* Another day at the Orifice: Trump recently welcomed, so to speak, Japanese Prime Minister Sanae Takaichi to the White House. Awkward small talk soon devolved into Trumpian bloviation when a Japanese journalist asked the president why he hadn’t notified allies ahead of the war with Iran. “Because,” said Trump, “we wanted surprise. Who knows better about surprise than Japan? Why didn’t you tell me about Pearl Harbor, OK?” No, you can’t make this up.
BTW, Japan, which imports more than 90% of its oil through the Strait of Hormuz, could certainly have used a head’s up. Japan is also the largest foreign investor in the United States. Japanese investors hold more than $1 trillion in Treasuries.
* Crusading Secretary of Offense Pete Hegseth is playing the holy card of Christian moral underpinning in the Iran war. “The providence of our Almighty God is there protecting those (recently deployed) troops…and we’re committed to this mission.”
* “Robert Mueller just died.
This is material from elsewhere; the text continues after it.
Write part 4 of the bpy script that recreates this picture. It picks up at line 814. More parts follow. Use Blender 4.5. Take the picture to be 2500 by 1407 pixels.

Good, I’m glad he’s dead.” Trump’s version of RIP.
* Benumbing numbers: The Congressional Budget Office projects a budget deficit of $1.9 trillion this year. U.S. debt is now at a record $39 trillion. Imagine the numbers if we didn’t have a “businessman” in charge.
* “When oil prices go up, we make a lot of money.” –Donald Trump. The U.S. is now the largest crude producer in the world.
* Vanity Flair: At the National Portrait Gallery, the text under Trump’s portrait has been changed to eliminate any mention of his two first-term impeachments. The text under Bill Clinton’s portrait, however, still states that he was impeached for “lying under oath about a sexual relationship he had with a White House intern.”
* “Your excellency”: That’s how North Korea’s Kim Jong Un references Trump. But it might also apply to Lindsey Graham.
* “Trump has enshrined personal impulse as a governing principle of his presidency.”—WaPo associate editor and author Bob Woodward.
* According to the nonpartisan Tax Foundation, the president’s tariffs cost the average household $1,000 last year.
* “The strategy here is to show the Cubans and the world that the only lifeline that Cuba has left is the United States.”—Ricardo Herrero, executive director of the Cuba Study Group, a nonpartisan policy and advocacy group in Washington. In other words, the U.S. can use oil as leverage to extract concessions from a Cuban regime that is in economic free fall.